Lines holding the string "parts" are the ones to copy from this listing.

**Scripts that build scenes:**
start

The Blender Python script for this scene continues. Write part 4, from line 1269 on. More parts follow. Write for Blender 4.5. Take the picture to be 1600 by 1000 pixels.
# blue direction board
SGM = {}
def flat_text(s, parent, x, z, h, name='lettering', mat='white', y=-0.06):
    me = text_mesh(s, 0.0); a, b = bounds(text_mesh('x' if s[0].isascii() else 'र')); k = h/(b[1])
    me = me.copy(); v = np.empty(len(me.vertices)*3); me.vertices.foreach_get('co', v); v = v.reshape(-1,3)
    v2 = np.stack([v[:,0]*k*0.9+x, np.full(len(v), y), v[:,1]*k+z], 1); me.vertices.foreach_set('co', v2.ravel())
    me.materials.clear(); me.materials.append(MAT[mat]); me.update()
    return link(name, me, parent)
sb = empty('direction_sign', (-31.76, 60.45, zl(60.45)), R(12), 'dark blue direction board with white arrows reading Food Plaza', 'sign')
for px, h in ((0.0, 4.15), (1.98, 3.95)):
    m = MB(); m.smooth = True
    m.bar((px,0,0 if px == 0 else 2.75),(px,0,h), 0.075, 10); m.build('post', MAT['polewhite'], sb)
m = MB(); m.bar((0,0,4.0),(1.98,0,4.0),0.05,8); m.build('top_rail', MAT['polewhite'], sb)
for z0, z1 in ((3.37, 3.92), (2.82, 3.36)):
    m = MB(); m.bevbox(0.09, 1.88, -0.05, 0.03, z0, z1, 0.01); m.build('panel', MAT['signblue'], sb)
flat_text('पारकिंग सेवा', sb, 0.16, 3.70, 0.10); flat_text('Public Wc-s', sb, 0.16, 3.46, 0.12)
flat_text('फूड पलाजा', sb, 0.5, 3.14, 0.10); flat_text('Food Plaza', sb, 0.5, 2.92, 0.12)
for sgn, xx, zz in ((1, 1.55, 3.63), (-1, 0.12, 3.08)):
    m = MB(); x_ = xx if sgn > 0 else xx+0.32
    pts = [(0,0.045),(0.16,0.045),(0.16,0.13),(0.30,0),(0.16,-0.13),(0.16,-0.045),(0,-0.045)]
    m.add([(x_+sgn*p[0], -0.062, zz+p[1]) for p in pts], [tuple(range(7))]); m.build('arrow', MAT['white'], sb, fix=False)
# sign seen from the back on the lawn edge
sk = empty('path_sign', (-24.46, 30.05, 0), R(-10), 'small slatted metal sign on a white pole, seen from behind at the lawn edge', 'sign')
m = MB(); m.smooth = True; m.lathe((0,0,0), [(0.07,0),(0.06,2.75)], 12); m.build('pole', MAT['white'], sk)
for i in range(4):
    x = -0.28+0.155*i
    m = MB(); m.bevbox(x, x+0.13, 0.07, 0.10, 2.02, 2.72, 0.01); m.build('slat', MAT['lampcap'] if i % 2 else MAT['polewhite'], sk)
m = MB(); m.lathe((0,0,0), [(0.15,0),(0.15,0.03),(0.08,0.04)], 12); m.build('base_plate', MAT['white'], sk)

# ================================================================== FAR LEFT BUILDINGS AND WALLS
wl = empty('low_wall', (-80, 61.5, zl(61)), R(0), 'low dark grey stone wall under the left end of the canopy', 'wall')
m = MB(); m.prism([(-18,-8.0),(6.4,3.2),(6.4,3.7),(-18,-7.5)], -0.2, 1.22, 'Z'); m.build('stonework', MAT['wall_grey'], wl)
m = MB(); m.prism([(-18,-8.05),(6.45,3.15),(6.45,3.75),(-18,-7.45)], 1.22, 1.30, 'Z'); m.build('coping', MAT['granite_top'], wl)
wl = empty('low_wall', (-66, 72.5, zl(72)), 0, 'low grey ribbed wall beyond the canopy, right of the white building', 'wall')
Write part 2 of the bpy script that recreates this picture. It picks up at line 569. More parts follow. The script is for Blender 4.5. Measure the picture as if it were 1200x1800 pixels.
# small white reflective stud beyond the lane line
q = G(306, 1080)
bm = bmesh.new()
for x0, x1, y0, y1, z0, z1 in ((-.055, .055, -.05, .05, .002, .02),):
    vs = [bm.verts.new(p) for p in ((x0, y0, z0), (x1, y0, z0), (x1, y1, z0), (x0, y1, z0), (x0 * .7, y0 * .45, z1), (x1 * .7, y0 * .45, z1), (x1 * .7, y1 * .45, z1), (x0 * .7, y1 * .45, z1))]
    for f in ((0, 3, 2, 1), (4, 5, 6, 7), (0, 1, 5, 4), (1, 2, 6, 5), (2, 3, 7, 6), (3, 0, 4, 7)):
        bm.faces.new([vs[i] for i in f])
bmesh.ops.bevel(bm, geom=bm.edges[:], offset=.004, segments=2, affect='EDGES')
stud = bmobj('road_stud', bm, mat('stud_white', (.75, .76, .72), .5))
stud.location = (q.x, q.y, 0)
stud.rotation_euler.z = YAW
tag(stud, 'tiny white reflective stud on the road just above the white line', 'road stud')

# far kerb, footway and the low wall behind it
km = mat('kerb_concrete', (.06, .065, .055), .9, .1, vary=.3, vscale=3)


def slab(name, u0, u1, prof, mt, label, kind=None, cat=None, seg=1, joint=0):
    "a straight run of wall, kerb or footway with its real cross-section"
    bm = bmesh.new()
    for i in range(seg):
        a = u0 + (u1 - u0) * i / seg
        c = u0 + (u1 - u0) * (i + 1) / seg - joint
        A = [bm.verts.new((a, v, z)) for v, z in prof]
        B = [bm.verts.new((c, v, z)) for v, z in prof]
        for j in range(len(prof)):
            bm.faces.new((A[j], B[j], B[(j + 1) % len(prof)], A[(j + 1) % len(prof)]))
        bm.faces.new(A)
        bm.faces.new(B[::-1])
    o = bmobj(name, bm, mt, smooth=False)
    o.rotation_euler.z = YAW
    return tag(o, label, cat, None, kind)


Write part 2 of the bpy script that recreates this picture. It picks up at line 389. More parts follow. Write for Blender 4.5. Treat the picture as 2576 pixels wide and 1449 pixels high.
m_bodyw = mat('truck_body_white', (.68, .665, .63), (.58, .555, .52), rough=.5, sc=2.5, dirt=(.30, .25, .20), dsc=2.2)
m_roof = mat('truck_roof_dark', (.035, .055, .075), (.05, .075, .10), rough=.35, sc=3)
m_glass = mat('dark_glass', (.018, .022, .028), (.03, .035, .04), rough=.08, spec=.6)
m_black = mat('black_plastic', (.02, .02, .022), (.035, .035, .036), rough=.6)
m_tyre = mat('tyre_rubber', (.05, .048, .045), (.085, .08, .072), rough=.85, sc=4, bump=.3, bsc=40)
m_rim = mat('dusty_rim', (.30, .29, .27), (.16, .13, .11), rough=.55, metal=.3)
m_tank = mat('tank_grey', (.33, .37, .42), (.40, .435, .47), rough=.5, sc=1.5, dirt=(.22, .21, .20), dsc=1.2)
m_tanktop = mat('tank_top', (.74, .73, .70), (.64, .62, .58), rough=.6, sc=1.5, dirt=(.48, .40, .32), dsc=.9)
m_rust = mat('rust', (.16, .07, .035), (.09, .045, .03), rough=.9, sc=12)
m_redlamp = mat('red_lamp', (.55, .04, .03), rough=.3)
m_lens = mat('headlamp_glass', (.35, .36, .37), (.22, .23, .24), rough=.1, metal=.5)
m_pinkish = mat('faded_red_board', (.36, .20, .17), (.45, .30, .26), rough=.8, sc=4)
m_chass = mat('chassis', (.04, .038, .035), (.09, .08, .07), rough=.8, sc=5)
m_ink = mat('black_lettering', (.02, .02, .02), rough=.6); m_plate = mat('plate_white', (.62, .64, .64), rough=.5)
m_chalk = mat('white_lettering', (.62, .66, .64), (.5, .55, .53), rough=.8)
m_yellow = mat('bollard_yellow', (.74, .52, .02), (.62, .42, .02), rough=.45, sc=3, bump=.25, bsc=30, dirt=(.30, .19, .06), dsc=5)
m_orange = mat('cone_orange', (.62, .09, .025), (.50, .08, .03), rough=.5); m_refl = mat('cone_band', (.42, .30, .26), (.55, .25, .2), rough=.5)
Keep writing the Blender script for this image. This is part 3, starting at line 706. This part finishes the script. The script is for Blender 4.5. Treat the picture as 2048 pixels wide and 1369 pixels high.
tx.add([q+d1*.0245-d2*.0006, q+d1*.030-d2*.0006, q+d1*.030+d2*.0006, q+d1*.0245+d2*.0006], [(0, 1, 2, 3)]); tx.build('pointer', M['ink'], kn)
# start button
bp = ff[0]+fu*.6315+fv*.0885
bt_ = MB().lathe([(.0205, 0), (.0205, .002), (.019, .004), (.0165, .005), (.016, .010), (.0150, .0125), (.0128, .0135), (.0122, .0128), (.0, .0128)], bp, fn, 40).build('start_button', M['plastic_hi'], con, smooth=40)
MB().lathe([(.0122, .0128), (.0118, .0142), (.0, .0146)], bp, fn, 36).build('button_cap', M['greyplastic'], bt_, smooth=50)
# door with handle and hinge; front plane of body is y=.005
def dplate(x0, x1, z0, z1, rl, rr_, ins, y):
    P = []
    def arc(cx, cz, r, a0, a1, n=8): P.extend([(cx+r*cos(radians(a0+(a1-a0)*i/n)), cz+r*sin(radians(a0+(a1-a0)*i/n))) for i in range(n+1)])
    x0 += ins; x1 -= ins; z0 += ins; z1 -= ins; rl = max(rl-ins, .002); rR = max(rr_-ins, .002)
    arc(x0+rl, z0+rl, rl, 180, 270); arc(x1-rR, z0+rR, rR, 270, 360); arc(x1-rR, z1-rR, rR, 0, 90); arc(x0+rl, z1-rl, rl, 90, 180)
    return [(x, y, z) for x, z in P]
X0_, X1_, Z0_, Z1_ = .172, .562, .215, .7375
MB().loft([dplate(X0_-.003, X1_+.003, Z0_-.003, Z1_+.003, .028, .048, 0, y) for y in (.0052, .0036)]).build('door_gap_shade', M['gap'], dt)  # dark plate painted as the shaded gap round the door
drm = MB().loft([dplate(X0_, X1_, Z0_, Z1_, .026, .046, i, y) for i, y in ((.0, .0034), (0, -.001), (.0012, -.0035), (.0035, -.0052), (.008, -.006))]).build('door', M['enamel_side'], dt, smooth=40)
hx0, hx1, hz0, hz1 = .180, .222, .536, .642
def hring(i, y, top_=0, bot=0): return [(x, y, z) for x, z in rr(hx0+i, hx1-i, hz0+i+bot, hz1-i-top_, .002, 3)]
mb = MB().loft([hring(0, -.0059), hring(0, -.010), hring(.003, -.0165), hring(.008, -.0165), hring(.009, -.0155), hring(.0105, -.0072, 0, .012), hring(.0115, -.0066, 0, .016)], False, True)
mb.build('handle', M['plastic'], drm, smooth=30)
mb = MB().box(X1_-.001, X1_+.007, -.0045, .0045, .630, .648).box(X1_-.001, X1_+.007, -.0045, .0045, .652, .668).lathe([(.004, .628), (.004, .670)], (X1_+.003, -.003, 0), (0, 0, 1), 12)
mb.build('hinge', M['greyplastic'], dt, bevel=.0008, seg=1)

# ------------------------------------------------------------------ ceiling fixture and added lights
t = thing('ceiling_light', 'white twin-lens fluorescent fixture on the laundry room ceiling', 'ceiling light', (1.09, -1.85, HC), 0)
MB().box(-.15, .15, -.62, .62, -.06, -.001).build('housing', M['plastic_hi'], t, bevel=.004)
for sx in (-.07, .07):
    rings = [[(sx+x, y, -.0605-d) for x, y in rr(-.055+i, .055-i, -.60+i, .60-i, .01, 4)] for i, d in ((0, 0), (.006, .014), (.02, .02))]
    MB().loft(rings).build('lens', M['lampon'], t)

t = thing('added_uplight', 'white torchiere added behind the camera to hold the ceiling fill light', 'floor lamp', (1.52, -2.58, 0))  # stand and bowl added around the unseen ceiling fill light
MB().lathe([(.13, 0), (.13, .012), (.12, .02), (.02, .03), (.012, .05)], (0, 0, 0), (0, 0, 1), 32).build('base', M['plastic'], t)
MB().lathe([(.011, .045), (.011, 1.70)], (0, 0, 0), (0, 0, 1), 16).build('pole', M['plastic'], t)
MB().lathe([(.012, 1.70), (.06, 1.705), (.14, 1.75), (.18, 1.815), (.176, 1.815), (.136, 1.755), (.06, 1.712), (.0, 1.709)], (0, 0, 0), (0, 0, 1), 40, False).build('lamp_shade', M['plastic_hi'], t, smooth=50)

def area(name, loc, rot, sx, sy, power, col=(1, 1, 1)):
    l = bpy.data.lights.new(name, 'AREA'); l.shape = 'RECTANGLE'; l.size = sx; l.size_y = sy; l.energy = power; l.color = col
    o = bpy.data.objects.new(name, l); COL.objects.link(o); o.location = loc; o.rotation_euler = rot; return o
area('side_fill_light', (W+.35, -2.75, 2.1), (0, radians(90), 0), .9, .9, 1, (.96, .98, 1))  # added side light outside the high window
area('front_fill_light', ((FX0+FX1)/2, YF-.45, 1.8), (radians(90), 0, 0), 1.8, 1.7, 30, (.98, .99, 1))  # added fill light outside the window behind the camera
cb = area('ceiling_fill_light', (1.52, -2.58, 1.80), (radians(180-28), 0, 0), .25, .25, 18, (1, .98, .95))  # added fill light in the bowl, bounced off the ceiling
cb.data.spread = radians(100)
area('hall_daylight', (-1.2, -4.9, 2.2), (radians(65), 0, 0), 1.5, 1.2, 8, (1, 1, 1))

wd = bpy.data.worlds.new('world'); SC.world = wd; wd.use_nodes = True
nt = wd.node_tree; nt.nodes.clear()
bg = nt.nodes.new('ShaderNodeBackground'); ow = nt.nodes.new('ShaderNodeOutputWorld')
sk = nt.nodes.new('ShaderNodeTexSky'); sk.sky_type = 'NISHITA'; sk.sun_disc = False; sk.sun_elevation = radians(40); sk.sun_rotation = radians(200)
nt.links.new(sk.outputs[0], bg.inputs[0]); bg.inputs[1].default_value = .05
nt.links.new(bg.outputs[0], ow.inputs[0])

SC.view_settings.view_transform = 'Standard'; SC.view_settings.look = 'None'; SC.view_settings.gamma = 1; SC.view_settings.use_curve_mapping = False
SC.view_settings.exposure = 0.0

end

**Solution below:**
The Blender Python script for this scene continues. Write part 4, from line 1269 on. More parts follow. Write for Blender 4.5. Take the picture to be 1600 by 1000 pixels.
Write part 2 of the bpy script that recreates this picture. It picks up at line 569. More parts follow. The script is for Blender 4.5. Measure the picture as if it were 1200x1800 pixels.
Write part 2 of the bpy script that recreates this picture. It picks up at line 389. More parts follow. Write for Blender 4.5. Treat the picture as 2576 pixels wide and 1449 pixels high.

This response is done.